Hoje, o Talibã 2.0 preparou uma cena quase tão inacreditável quanto a execução do Touro, no sentido oposto. O ex-presidente Hamid Karzai, que modestamente deu o próprio nome ao aeroporto onde hoje se desenrolam as trágicas cenas da retirada americana, foi convidado a negociar com um representante do Talibã, também líder de uma das mais violentas facções, a Rede Hakkani.

Karzai estava sorridente e elegante, com o mesmo tipo de roupa tradicional que levou o estilista Tom Ford a defini-lo em 2002 como “o homem mais chique do mundo”. Naquele tempo, Karzai era um dos mais importantes aliados dos Estados Unidos na guerra ao Talibã e seus comparsas da Al Qaeda.

O ex-presidente estava acompanhado por outra figura conhecida dos americanos, o ex-ministro redundantemente chamado Abdullah Abdullah, chefe da comissão de reconciliação criada pelo governo que desmoronou em um dia, com a entrada dos talibãs em Cabul.

O fato de que políticos como Karzai e Abdullah não tenham fugido, como fez o presidente Ashraf Gani, é uma prova cabal de que o Talibã estava negociando a mudança de regime de forma sistemática e profissional – e provavelmente com alguma dose de participação do Catar, o emirado onde se concentram os líderes que agora começam a voltar ao Afeganistão

Enquanto os líderes talibãs posam de magnânimos e profissionais, a elite burocrática americana tenta empurrar o abacaxi para longe de seu prato. “Fontes” da CIA estão plantando que avisaram o governo da iminência da vitória dos fundamentalistas e até os mais fiéis democratas estão encontrando dificuldade em achar algo de bom para dizer sobre Joe Biden.

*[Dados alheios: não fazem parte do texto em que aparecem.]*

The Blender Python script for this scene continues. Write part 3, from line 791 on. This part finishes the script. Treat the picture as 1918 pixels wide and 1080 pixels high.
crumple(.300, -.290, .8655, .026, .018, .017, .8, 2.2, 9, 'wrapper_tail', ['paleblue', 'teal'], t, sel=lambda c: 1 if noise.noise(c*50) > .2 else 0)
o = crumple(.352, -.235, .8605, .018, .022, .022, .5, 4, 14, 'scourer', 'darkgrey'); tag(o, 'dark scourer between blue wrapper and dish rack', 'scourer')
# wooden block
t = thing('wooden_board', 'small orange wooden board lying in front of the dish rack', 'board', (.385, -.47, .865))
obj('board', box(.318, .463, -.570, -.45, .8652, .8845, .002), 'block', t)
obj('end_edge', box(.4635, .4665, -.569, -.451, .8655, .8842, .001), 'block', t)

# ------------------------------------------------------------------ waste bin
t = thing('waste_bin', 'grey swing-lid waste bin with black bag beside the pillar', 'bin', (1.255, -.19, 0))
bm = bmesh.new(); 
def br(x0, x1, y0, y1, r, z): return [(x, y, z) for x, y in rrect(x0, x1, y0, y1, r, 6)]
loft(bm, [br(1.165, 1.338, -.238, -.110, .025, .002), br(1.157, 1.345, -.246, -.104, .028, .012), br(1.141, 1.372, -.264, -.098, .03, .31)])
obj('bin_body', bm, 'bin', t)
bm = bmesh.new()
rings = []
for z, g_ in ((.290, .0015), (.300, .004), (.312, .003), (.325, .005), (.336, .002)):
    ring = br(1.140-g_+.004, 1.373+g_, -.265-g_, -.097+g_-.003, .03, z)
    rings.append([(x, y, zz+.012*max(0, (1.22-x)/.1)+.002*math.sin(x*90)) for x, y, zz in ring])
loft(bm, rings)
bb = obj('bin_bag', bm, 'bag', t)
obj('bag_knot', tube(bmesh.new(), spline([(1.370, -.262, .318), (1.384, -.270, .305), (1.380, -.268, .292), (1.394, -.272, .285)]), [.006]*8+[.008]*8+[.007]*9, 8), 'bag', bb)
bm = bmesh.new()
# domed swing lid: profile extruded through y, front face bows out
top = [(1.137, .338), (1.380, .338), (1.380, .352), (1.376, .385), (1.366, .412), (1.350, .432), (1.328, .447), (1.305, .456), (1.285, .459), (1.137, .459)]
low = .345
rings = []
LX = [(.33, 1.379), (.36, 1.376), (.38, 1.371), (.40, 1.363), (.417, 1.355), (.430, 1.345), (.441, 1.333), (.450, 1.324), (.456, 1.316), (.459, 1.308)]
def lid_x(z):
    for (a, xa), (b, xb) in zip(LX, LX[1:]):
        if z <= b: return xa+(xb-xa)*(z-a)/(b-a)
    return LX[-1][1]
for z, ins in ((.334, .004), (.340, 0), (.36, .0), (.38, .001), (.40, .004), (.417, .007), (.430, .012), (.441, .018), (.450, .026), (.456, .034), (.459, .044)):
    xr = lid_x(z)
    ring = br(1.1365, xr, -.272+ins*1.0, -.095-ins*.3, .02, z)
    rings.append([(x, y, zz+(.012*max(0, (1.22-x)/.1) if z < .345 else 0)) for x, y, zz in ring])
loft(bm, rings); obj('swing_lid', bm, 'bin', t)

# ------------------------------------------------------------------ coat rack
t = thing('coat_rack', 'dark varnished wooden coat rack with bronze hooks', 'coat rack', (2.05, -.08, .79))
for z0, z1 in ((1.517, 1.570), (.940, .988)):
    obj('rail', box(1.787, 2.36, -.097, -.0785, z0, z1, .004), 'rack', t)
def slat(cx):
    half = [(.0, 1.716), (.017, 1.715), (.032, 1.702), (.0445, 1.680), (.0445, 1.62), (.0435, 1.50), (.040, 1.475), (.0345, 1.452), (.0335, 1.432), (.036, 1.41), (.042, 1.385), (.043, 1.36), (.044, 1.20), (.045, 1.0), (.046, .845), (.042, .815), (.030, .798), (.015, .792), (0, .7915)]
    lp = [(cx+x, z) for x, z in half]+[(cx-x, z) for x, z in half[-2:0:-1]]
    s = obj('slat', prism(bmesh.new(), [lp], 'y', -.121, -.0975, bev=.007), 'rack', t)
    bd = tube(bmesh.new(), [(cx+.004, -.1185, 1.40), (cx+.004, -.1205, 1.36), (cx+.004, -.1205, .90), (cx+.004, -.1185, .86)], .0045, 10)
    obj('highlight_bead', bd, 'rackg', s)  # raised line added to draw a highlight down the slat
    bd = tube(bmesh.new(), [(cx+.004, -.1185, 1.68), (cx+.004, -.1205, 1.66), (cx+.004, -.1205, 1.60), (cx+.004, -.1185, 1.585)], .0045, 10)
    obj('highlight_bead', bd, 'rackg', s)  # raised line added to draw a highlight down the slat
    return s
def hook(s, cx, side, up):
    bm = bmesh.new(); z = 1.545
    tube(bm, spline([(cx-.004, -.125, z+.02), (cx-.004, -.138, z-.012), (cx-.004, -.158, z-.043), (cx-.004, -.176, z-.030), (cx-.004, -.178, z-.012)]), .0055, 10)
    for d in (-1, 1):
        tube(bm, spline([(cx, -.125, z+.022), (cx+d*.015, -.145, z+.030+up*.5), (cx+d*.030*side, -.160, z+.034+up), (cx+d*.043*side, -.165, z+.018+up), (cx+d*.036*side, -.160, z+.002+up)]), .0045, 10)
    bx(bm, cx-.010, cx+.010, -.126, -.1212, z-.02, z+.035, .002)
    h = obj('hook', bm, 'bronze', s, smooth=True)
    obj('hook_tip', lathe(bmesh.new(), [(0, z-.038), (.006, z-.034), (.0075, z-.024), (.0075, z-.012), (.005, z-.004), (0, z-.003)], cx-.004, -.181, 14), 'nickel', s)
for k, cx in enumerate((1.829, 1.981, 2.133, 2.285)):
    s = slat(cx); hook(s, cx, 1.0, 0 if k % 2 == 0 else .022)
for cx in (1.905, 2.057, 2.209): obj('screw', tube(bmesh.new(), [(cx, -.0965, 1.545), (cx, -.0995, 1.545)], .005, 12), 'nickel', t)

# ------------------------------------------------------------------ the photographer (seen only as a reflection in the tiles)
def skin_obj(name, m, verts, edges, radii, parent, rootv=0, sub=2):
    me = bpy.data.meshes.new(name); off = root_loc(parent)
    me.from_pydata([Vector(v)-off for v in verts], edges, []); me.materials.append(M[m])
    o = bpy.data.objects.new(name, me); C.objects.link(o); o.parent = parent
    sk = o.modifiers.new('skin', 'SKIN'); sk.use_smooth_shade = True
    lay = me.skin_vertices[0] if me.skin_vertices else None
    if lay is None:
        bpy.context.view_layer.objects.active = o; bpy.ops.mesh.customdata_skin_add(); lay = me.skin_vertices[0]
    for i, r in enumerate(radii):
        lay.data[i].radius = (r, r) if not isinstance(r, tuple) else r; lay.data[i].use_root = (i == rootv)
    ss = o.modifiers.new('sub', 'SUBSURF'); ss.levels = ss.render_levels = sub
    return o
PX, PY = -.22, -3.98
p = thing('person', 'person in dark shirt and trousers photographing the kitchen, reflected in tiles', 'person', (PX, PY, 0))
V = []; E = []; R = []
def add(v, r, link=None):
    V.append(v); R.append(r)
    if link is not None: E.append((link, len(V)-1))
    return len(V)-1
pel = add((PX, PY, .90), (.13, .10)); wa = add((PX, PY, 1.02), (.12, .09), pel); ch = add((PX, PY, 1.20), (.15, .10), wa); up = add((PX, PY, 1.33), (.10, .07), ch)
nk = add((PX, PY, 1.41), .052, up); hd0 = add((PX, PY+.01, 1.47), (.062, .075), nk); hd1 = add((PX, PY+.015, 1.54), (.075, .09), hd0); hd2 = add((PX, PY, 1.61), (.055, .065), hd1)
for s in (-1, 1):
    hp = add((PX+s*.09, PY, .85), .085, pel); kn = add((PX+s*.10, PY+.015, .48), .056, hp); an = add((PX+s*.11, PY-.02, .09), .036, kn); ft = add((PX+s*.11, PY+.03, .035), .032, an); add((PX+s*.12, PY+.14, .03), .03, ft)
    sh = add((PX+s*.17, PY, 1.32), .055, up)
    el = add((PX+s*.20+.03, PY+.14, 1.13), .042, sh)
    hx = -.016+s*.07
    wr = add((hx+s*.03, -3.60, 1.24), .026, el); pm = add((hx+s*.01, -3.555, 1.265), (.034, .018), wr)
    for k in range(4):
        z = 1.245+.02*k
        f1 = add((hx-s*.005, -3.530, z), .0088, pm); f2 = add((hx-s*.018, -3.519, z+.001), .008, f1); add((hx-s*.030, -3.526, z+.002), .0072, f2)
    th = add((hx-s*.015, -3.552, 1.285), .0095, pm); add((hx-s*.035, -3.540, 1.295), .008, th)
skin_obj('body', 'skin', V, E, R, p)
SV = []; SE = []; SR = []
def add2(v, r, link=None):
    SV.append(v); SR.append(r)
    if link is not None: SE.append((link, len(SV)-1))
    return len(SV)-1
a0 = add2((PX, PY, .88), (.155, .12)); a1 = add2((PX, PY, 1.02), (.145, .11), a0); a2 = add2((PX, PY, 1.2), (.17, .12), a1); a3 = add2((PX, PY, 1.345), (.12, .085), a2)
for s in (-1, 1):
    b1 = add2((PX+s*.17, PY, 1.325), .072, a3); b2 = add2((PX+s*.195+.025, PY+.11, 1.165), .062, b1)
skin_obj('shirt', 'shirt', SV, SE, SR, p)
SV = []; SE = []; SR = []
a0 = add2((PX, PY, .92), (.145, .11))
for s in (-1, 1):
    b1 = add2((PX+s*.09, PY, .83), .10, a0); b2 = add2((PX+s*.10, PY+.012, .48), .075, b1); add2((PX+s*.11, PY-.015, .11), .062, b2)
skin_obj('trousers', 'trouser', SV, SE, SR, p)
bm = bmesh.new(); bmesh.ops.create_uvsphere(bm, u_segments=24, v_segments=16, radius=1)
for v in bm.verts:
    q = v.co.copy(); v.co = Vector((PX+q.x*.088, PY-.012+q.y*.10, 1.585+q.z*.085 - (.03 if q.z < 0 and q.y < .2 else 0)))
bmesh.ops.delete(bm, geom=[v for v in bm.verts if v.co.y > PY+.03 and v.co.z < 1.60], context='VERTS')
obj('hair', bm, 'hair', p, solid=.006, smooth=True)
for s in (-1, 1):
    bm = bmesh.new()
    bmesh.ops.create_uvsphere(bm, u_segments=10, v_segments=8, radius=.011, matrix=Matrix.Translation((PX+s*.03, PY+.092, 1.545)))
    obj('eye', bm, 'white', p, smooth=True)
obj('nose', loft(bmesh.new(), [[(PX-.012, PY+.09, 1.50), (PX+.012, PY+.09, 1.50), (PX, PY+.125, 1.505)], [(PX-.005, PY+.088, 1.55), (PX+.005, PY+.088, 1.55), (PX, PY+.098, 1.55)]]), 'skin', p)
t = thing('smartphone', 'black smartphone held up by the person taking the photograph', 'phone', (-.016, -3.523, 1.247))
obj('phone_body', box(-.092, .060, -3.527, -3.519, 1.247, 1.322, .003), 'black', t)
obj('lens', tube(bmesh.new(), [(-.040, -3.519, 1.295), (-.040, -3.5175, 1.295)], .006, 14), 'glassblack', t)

“Nem eu nem ninguém vimos nada que indicasse o colapso do exército e do governo em onze dias”, esquivou-se o chefe do estado-maior, general Mark Milley – um dos vários comandantes americanos que estão parecendo, melancolicamente, uma versão piorada dos três patetas.

“A vitória tem mil pais, mas a derrota é orfã”, disse John Kennedy quando assumiu a responsabilidade por um abacaxi que tinha sido gestado no governo anterior, de Dwight Eisenhower, a fracassada invasão da Baía dos Porcos, em 1961.

Largados à própria sorte, os cubanos anticastristas treinados pela CIA foram mortos ou capturados (mas o governo americano negociou um “resgate”: 53 milhões de dólares em alimentos e remédios, doados por empresas, em troca da libertação de 1.103 prisioneiros mandados de volta para os Estados Unidos; o regime cubano só não soltou nove dos líderes da operação).

Por mais terrível que seja a situação em Cabul, sempre há espaço para piorar. Ian Bremmer, do Eurasia Group, fez especulações assustadoras sobre as possibilidades mais negativas.

“Ainda há muitos americanos que queremos tirar de lá. E se houver uma crise de reféns? E se houver troca de tiros? E se americanos forem mortos? Isso destruiria a presidência de Biden”.

E sobre afegãos e afegãs, como as mulheres desesperadas no aeroporto de Cabul?

“Se a única coisa que acontecer for a debacle que estamos assistindo, envolvendo afegãos, não sei se haverá efeitos duradouros para Biden”.

Tradução: se não ficar pior do que já está, os afegãos que se virem.